Un avión de combate alemán se estrelló en aguas de Cabrera al final de la II Guerra Mundial. Una cruz de hormigón en el pequeño cementerio de la isla atestigua que allí descansa el cuerpo de un infortunado aviador. Todo hubiera seguido así para siempre. Sin embargo, en 1982 se produjo un acontecimiento que cambió las cosas.
Un día varios civiles alemanes llegaron a la isla para recuperar los restos del malogrado piloto. Ayudados por varios soldados españoles del destacamento de Cabrera, excavaron hasta sacar a la luz el cuerpo del joven suboficial de la Luftwaffe, Johannes Bockler. El cadáver estaba en muy mal estado, desgarrado seguramente por la violencia del accidente y corrompido por el largo período en contacto directo con la tierra.
Al día siguiente se dispuso una honra fúnebre y se depositaron los restos de Johannes en un ataúd traído expresamente de Alemania. En pocas horas el alemán salió para siempre de la isla que le vio morir.
Sin embargo, desde entonces empezaron a percibirse unos extraños fenómenos en el pequeño archipiélago. Durante la noche se escuchaban ruidos y gritos apagados en el viejo faro, se oían pasos y carreras por las escaleras del castillo en ruinas y, sobre todo, helaban la sangre unos extraños gemidos que de pronto parecían “tocar” la espalda de los soldados de la isla.
Los militares de la guarnición dijeron que un gélido aliento les perseguía cuando patrullaban o cuando estaban solos en las garitas. Por su parte, los pescadores contaban que una figura oscura les observaba desde el muro del cementerio cuando salían a faenar al alba.
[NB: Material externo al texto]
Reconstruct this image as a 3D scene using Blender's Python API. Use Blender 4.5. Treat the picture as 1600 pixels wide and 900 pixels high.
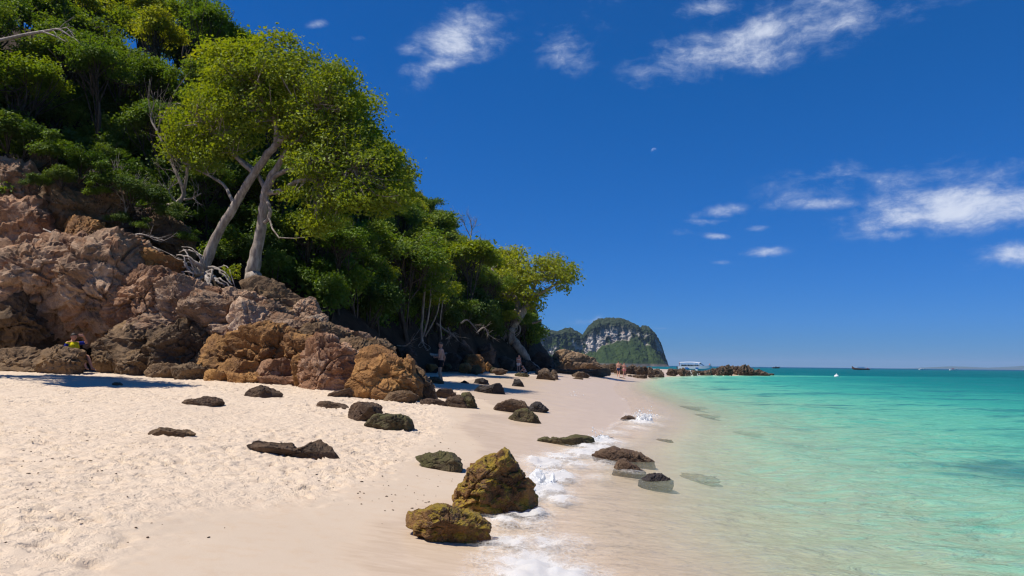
import bpy, bmesh, math, random
import numpy as np
from mathutils import Vector, Matrix, Quaternion

for o in list(bpy.data.objects):
    bpy.data.objects.remove(o)
SC = bpy.context.scene
COL = SC.collection

# ------------------------------------------------------------------ camera
FPX = 1067.0                      # focal length in pixels of the 1600 px wide photograph
CAM_Z = 1.6
PITCH = math.atan(118.5 / FPX)
ROLL = 0.0117
_f = Vector((0, math.cos(PITCH), math.sin(PITCH)))
_u0 = Vector((0, -math.sin(PITCH), math.cos(PITCH)))
_r0 = Vector((1, 0, 0))
_r = _r0 * math.cos(ROLL) + _u0 * math.sin(ROLL)
_u = -_r0 * math.sin(ROLL) + _u0 * math.cos(ROLL)
cam_d = bpy.data.cameras.new('camera')
cam_d.sensor_width = 36.0
cam_d.lens = 36.0 * FPX / 1600.0
cam_d.clip_start = 0.1
cam_d.clip_end = 120000.0
cam = bpy.data.objects.new('camera', cam_d)
COL.objects.link(cam)
cam.matrix_world = Matrix(((_r.x, _u.x, -_f.x, 0), (_r.y, _u.y, -_f.y, 0), (_r.z, _u.z, -_f.z, CAM_Z), (0, 0, 0, 1)))
SC.camera = cam

# ------------------------------------------------------------------ sun, sky, exposure
SUN = Vector((-0.54, -0.12, 1.0)).normalized()        # towards the sun
SUN_EL = math.asin(SUN.z)
SUN_AZ = math.atan2(SUN.x, SUN.y)                     # from +Y, clockwise
sun_d = bpy.data.lights.new('sun', 'SUN')
sun_d.energy = 4.3
sun_d.angle = math.radians(0.53)
sun_d.color = (1.0, 0.93, 0.83)
sun = bpy.data.objects.new('sun', sun_d)
COL.objects.link(sun)
sun.rotation_euler = SUN.to_track_quat('Z', 'Y').to_euler()
SC.view_settings.view_transform = 'Standard'
SC.view_settings.look = 'None'
SC.view_settings.exposure = 0.45
SC.view_settings.gamma = 1.0
SC.view_settings.use_curve_mapping = False
SC.render.engine = 'CYCLES'
SC.cycles.use_denoising = True
SC.cycles.filter_width = 1.25
SC.cycles.max_bounces = 8
SC.cycles.diffuse_bounces = 4
SC.cycles.glossy_bounces = 3
SC.cycles.transmission_bounces = 6
SC.cycles.transparent_max_bounces = 12
SC.cycles.volume_bounces = 0
SC.cycles.caustics_reflective = False
SC.cycles.caustics_refractive = False
SC.cycles.sample_clamp_indirect = 6.0


def ray(u, v):
    d = _f + _r * ((u - 800) / FPX) + _u * ((450 - v) / FPX)
    return d / d.y


def at(u, v, Y):
    d = ray(u, v)
    return Vector((d.x * Y, Y, CAM_Z + d.z * Y))


def to_px(p):
    p = Vector(p) - Vector((0, 0, CAM_Z))
    z = p.dot(_f)
    return 800 + FPX * p.dot(_r) / z, 450 - FPX * p.dot(_u) / z


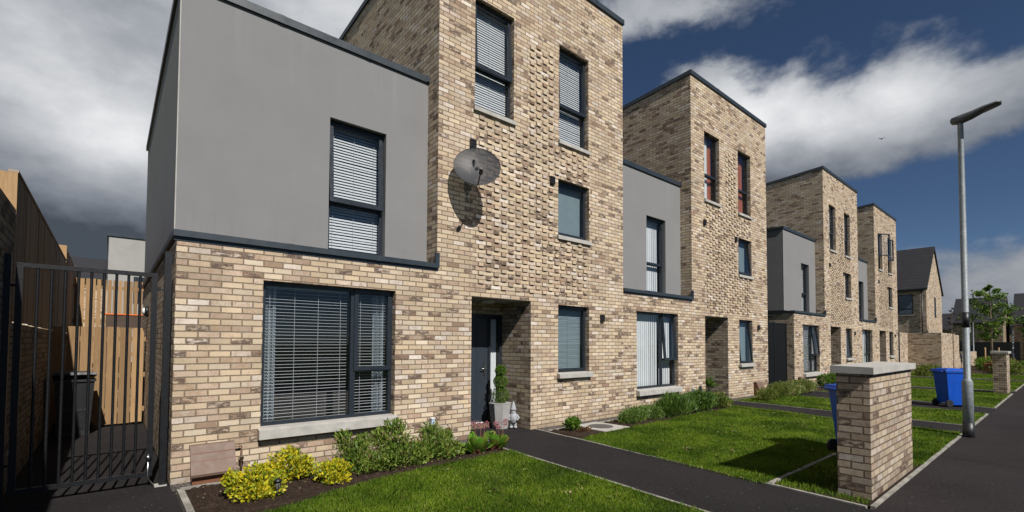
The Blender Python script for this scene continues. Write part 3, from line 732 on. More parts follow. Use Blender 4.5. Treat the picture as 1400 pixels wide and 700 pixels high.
    # small black vents
    for vx, vz in ((7.52, 2.16), (5.99, 4.81), (4.08, 5.0)):
        v = MB(); v.box(vx-.06, vx+.06, -.045, .0, vz-.075, vz+.075); v.box(vx-.052, vx+.052, -.052, -.0455, vz-.06, vz-.045); v.box(vx-.052, vx+.052, -.052, -.0455, vz-.01, vz+.005); v.box(vx-.052, vx+.052, -.052, -.0455, vz+.04, vz+.055)
        v.build('vent', M['blackplastic'], H, bevel=.003)
    # ---- windows
    W = cfg
    make_window(H, O_BAY, 0, 'bay', W['bay'], (.41, .54, .10, .03), W.get('bay_open', 0), label='wide three-pane ground floor window')
    make_window(H, O_SML, 0, 'single', W['sml'], (.93, 1.03, .085, .035), W.get('sml_open', 0), label='single-pane window beside the porch')
    make_window(H, O_UL, 0, 'split', W['ul'], (5.60, 5.69, .05, .03), W.get('ul_open', 0), W.get('side', False), label='tall left window on the top floor')
    make_window(H, O_UR, 0, 'split', W['ur'], (5.60, 5.69, .05, .03), W.get('ur_open', 0), W.get('side', False), label='tall right window on the top floor')
    make_window(H, O_MID, 0, 'single', W['mid'], (3.68, 3.77, .05, .035), W.get('mid_open', 0), label='single-pane window on the middle floor')
    make_window(H, O_BX, SET, 'split', W['bx'], None, W.get('bx_open', 0), label='tall window in the grey rendered wall')
    return H
V = lambda a=0, b=1, t=22: ('venetian', a, b, 0.0, t)
h1 = make_house(0, 0, True, 'nearest brick and grey render terraced house, with the big satellite dish and venetian blinds',
    dict(bay=[('grey', .03, .13), ('grey', .87, .97), ('venetian', 0, .645, 0, 3, .013), ('venetian', .675, 1, 0, 3, .013)], sml=[('dim', 0, 1)], ul=[V(0, 1, 70)], ur=[V(0, 1, 68)], mid=[('teal', 0, 1)], bx=[V(0, 1, 62)], bx_open=3.5, ul_open=3, ur_open=2))
h2 = make_house(7.894, .387, False, 'second terraced house from the left, with white vertical blinds and red upstairs curtains',
    dict(bay=[('vertical', 0, .665), ('vertical', .665, 1)], sml=[('teal', 0, 1)], ul=[('net', 0, .62), ('red', .62, .95)], ur=[('net', 0, .55), ('red', .55, .95)], mid=[('teal', 0, 1)], bx=[('vertical', 0, 1)], bay_open=4, sml_open=5, mid_open=4.5))
h3 = make_house(18.50, 0, True, 'third terraced house, the one just past the black side passage gate between the blocks',
    dict(bay=[V(0, .65, 20), V(.67, 1, 20)], sml=[V(0, 1, 55)], ul=[('net', 0, 1)], ur=[V(0, 1, 65)], mid=[('net', 0, 1)], bx=[V(0, 1, 60)], bay_open=6, sml_open=3))
h4 = make_house(26.39, .387, False, 'farthest terraced house of the row, with its top floor windows wide open',
    dict(bay=[('net', 0, 1)], sml=[V(0, 1, 50)], ul=[], ur=[], mid=[V(0, 1, 50)], bx=[('net', 0, 1)], ul_open=34, ur_open=14, side=True))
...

Al parecer, el fantasma no se limitó a contemplar plácidamente desde la sombra del cementerio las actividades de la isla, sino que pronto empezó a salir incluso durante el día. Como flotando, el fantasma del aviador se aproximaba por la espalda a los que inocentemente caminaban por los muchos senderos de la isla.
Los que vivieron el efecto del fantasma lo describen como un frío húmedo que recorre el cuerpo, como un sentimiento tétrico de soledad que roza la piel y hace temblar hasta los huesos.
Algunos soldados veteranos explicaron que se acostumbraron a su presencia y que incluso llegaron a hablar con el fantasma. Dijeron que era un espíritu afable y dulce, y que no provocaba miedo, sino más bien compasión y algo de extraña ternura.
Nadie comprendía por qué seguía allí el espíritu del piloto, si su cuerpo estaba en otro lugar. Hasta que un día se desveló el misterio, cuando se supo que el cadáver que los alemanes se habían llevado no era en realidad el del piloto, sino el de un pobre payés enterrado demasiado cerca de la cruz de hormigón.